§ **YOUR GOAL**
Copy each line in the data that includes the word "Blender".

§ **INPUT ROWS**
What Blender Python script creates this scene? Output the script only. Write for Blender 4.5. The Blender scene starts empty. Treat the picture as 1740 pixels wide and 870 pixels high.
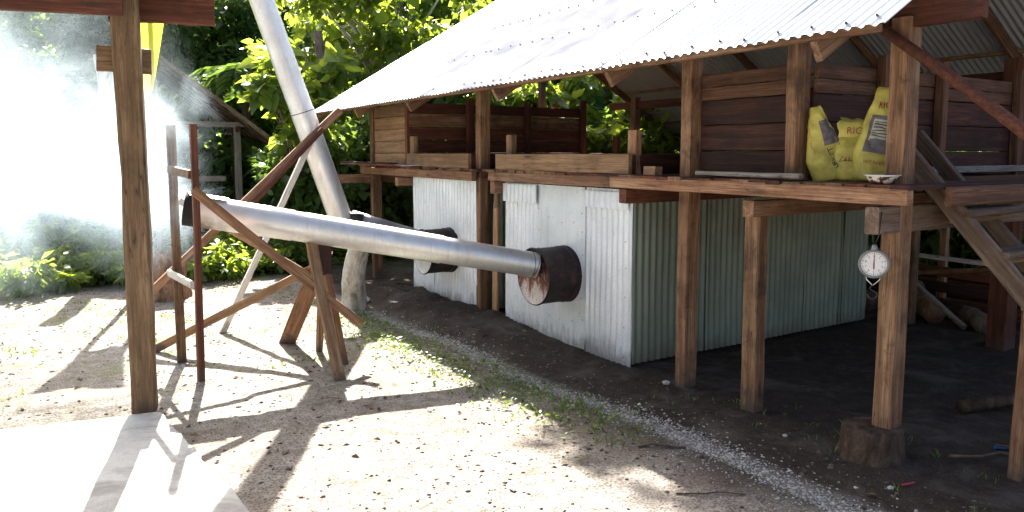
import bpy, math, random
import numpy as np
from mathutils import Vector, Matrix, Quaternion, noise as mnoise

SC = bpy.context.scene
COL = SC.collection
R = math.radians
rng = np.random.default_rng(7)
random.seed(7)

# ------------------------------------------------------------------ camera
CAMZ = 1.85
YAW = 32.45
cam_d = bpy.data.cameras.new("camera")
cam = bpy.data.objects.new("camera", cam_d)
COL.objects.link(cam)
cam_d.sensor_width = 36.0
cam_d.lens = 27.02
cam_d.shift_y = -0.0241
cam_d.clip_start = 0.05
cam_d.clip_end = 600
cam.location = (0, 0, CAMZ)
cam.rotation_euler = (R(90) - math.atan(135 / 1306), 0, -R(YAW))
SC.camera = cam

# ------------------------------------------------------------------ world, sun, exposure
SUN_EL, SUN_AZ = 41.5, 14.6           # azimuth from +Y towards +X
world = bpy.data.worlds.new("World")
SC.world = world
world.use_nodes = True
wn = world.node_tree
bg = wn.nodes["Background"]
sky = wn.nodes.new("ShaderNodeTexSky")
sky.sky_type = 'NISHITA'
sky.sun_disc = False
sky.sun_elevation = R(SUN_EL)
sky.sun_rotation = R(SUN_AZ)
sky.air_density = 0.8
sky.dust_density = 5.0
sky.ozone_density = 0.6
wn.links.new(sky.outputs[0], bg.inputs[0])
bg.inputs[1].default_value = 0.062
sun_d = bpy.data.lights.new("sun", 'SUN')
sun = bpy.data.objects.new("sun", sun_d)
COL.objects.link(sun)
sun_d.energy = 5.0
sun_d.angle = R(0.55)
sun_d.color = (1.0, 0.96, 0.89)
sv = Vector((math.sin(R(SUN_AZ)) * math.cos(R(SUN_EL)), math.cos(R(SUN_AZ)) * math.cos(R(SUN_EL)), math.sin(R(SUN_EL))))
sun.rotation_euler = (-sv).to_track_quat('-Z', 'Y').to_euler()
sun.location = sv * 60
SC.view_settings.view_transform = 'Standard'
SC.view_settings.look = 'None'
SC.view_settings.gamma = 1.0
SC.view_settings.use_curve_mapping = False
SC.view_settings.exposure = 2.5
SC.render.engine = 'CYCLES'
SC.cycles.volume_bounces = 3
SC.cycles.max_bounces = 10
SC.cycles.transparent_max_bounces = 12
SC.cycles.volume_step_rate = 1.0
SC.cycles.use_denoising = True


def at(px, D, z=0.0):
    """ground point at heading of photo column px and distance D (metres)"""
    th = R(YAW) + math.atan((px - 870) / 1313.0)
    return Vector((D * math.sin(th), D * math.cos(th), z))


# ------------------------------------------------------------------ material helpers
class NT:
    def __init__(self, name):
        self.m = bpy.data.materials.new(name)
        self.m.use_nodes = True
        self.t = self.m.node_tree
        self.t.nodes.clear()
        self.out = self.t.nodes.new("ShaderNodeOutputMaterial")

    def n(self, typ, **kw):
        nd = self.t.nodes.new(typ)
        for k, v in kw.items():
            setattr(nd, k, v)
        return nd

    def l(self, a, b):
        self.t.links.new(a, b)

    def val(self, sock, v):
        if hasattr(v, "is_linked") or isinstance(v, bpy.types.NodeSocket):
            self.l(v, sock)
        else:
            sock.default_value = v

    def noise(self, vec, scale, detail=4.0, rough=0.55, dist=0.0):
        nd = self.n("ShaderNodeTexNoise")
        if vec is not None:
            self.l(vec, nd.inputs["Vector"])
        nd.inputs["Scale"].default_value = scale
        nd.inputs["Detail"].default_value = detail
        nd.inputs["Roughness"].default_value = rough
        nd.inputs["Distortion"].default_value = dist
        return nd.outputs[0]

    def ramp(self, fac, stops):
        nd = self.n("ShaderNodeValToRGB")
        e = nd.color_ramp.elements
        while len(e) < len(stops):
            e.new(0.5)
        for el, (p, c) in zip(e, stops):
            el.position = p
            el.color = (c[0], c[1], c[2], 1) if not isinstance(c, float) else (c, c, c, 1)
        self.l(fac, nd.inputs[0])
        return nd.outputs[0]

    def math(self, op, a, b=0.0, c=0.0, clamp=False):
        nd = self.n("ShaderNodeMath", operation=op, use_clamp=clamp)
        self.val(nd.inputs[0], a)
        self.val(nd.inputs[1], b)
        self.val(nd.inputs[2], c)
        return nd.outputs[0]

    def mix(self, fac, a, b, mode='MIX'):
        nd = self.n("ShaderNodeMix", data_type='RGBA', blend_type=mode)
        self.val(nd.inputs[0], fac)
        for s, v in ((nd.inputs[6], a), (nd.inputs[7], b)):
            if isinstance(v, tuple):
                s.default_value = (v[0], v[1], v[2], 1)
            else:
                self.l(v, s)
        return nd.outputs[2]

    def mapping(self, vec, scale=(1, 1, 1), loc=None):
        nd = self.n("ShaderNodeMapping")
        self.l(vec, nd.inputs[0])
        nd.inputs["Scale"].default_value = scale
        if loc is not None:
            self.l(loc, nd.inputs["Location"])
        return nd.outputs[0]

    def bump(self, h, strength=0.3, dist=0.01):
        nd = self.n("ShaderNodeBump")
        self.l(h, nd.inputs["Height"])
        nd.inputs["Strength"].default_value = strength
        nd.inputs["Distance"].default_value = dist
        return nd.outputs[0]

    def principled(self, base, rough=0.6, metal=0.0, spec=0.4, normal=None):
        p = self.n("ShaderNodeBsdfPrincipled")
        if isinstance(base, tuple):
            p.inputs["Base Color"].default_value = (*base, 1)
        else:
            self.l(base, p.inputs["Base Color"])
        self.val(p.inputs["Roughness"], rough)
        self.val(p.inputs["Metallic"], metal)
        p.inputs["Specular IOR Level"].default_value = spec
        if normal is not None:
            self.l(normal, p.inputs["Normal"])
        return p.outputs[0]

    def surf(self, s):
        self.l(s, self.out.inputs["Surface"])
        return self.m

    def objco(self):
        return self.n("ShaderNodeTexCoord").outputs["Object"]

    def pos(self):
        return self.n("ShaderNodeNewGeometry").outputs["Position"]


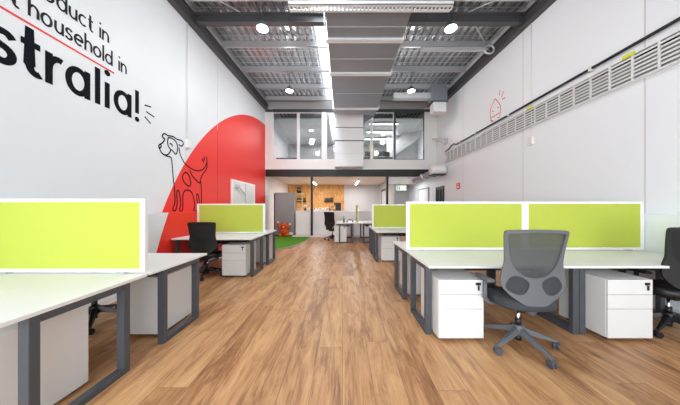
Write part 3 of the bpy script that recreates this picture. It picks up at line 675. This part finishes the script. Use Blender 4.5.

§ **TASK OUTPUT**
What Blender Python script creates this scene? Output the script only. Write for Blender 4.5. The Blender scene starts empty. Treat the picture as 1740 pixels wide and 870 pixels high.
Write part 3 of the bpy script that recreates this picture. It picks up at line 675. This part finishes the script. Use Blender 4.5.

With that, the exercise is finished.